The once-mighty GE had become the sixth-smallest member of the 30-component Dow by market value and carried the index’s lowest stock price.

The move by S&P Dow Jones Indices reflected the decline of an American industrial icon.

But the company’s plunging stock highlights a problem that refuses to go away: too much concentration of employer stock in workplace retirement plans.

More than one-third of GE 401(k) plan assets were held in the company’s own shares in 2016, federal filings show.

Just 15 years ago, GE was the world’s most valuable public company. But it has struggled in several of its key industrial markets and suffered losses in the financial services business during the global financial meltdown of 2008.
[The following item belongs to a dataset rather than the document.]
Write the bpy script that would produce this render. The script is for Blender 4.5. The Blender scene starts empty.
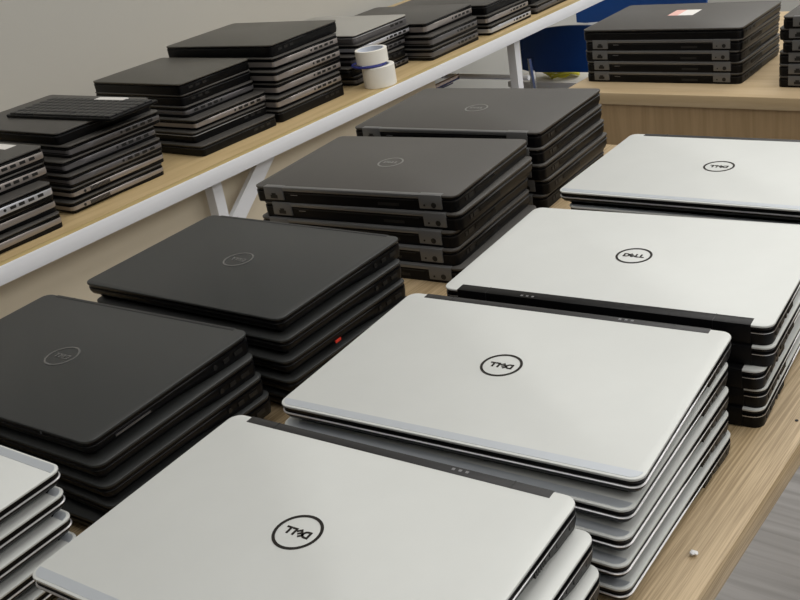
import bpy, bmesh, math, random
from mathutils import Matrix, Vector
C = bpy.context.scene.collection
PI = math.pi
random.seed(4)

# ------------------------------------------------------------------ materials
def mat(name, col, rough=.5, metal=0., spec=.5, noise=0., nscale=60, bump=0., bscale=400, coat=0.):
    m = bpy.data.materials.new(name); m.use_nodes = True
    nt = m.node_tree; b = nt.nodes['Principled BSDF']
    b.inputs['Base Color'].default_value = (*col, 1)
    b.inputs['Roughness'].default_value = rough
    b.inputs['Metallic'].default_value = metal
    b.inputs['Specular IOR Level'].default_value = spec
    b.inputs['Coat Weight'].default_value = coat
    tc = nt.nodes.new('ShaderNodeTexCoord')
    n = nt.nodes.new('ShaderNodeTexNoise'); n.inputs['Scale'].default_value = nscale; n.inputs['Detail'].default_value = 4
    nt.links.new(tc.outputs['Object'], n.inputs['Vector'])
    mx = nt.nodes.new('ShaderNodeMix'); mx.data_type = 'RGBA'
    mx.inputs[6].default_value = (*[c*(1-noise) for c in col], 1)
    mx.inputs[7].default_value = (*[min(1, c*(1+noise)) for c in col], 1)
    nt.links.new(n.outputs['Fac'], mx.inputs[0]); nt.links.new(mx.outputs[2], b.inputs['Base Color'])
    if bump:
        n2 = nt.nodes.new('ShaderNodeTexNoise'); n2.inputs['Scale'].default_value = bscale
        nt.links.new(tc.outputs['Object'], n2.inputs['Vector'])
        bp = nt.nodes.new('ShaderNodeBump'); bp.inputs['Strength'].default_value = bump; bp.inputs['Distance'].default_value = .001
        nt.links.new(n2.outputs['Fac'], bp.inputs['Height']); nt.links.new(bp.outputs['Normal'], b.inputs['Normal'])
    return m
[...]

GE stock has fallen nearly 80 percent from highs in 2000, serving up a reminder of the risk of holding your employer’s stock in a retirement account.

Changes in federal law have encouraged retirement plans to move away from company stock ownership, and a spate of lawsuits also have helped convince many plan sponsors to reduce or eliminate the practice.

Data from Vanguard points to an encouraging trend. In 2017, among all account-holders in defined contribution plans administered by the mutual fund giant, 90 percent had no investments in their employer’s shares, either because it was not offered (76 percent) or they chose not to invest in it (14 percent). Five percent had holdings ranging from 1 percent to 20 percent of their plan assets, and 5 percent had concentrated employee stock positions exceeding 20 percent. The industries still most likely to offer company stock were agriculture/mining and construction (13 percent offered), Vanguard data shows.

THE ENRON EFFECT The GE story belies a sharp improvement in diversification by many 401(k) plans over the past decade. As recently as 2007, nearly 25 percent of Vanguard-administered plans had employer stock concentration levels higher than 20 percent.

The more recent improvement stems in part from the spectacular 2001 collapse of Enron Corp, which blew away the life savings of thousands of employees holding the company’s stock. The ensuing Pension Protection Act of 2006 required defined contribution plan sponsors to allow participants to diversify holdings away from employer shares, and to notify them of their rights in this area.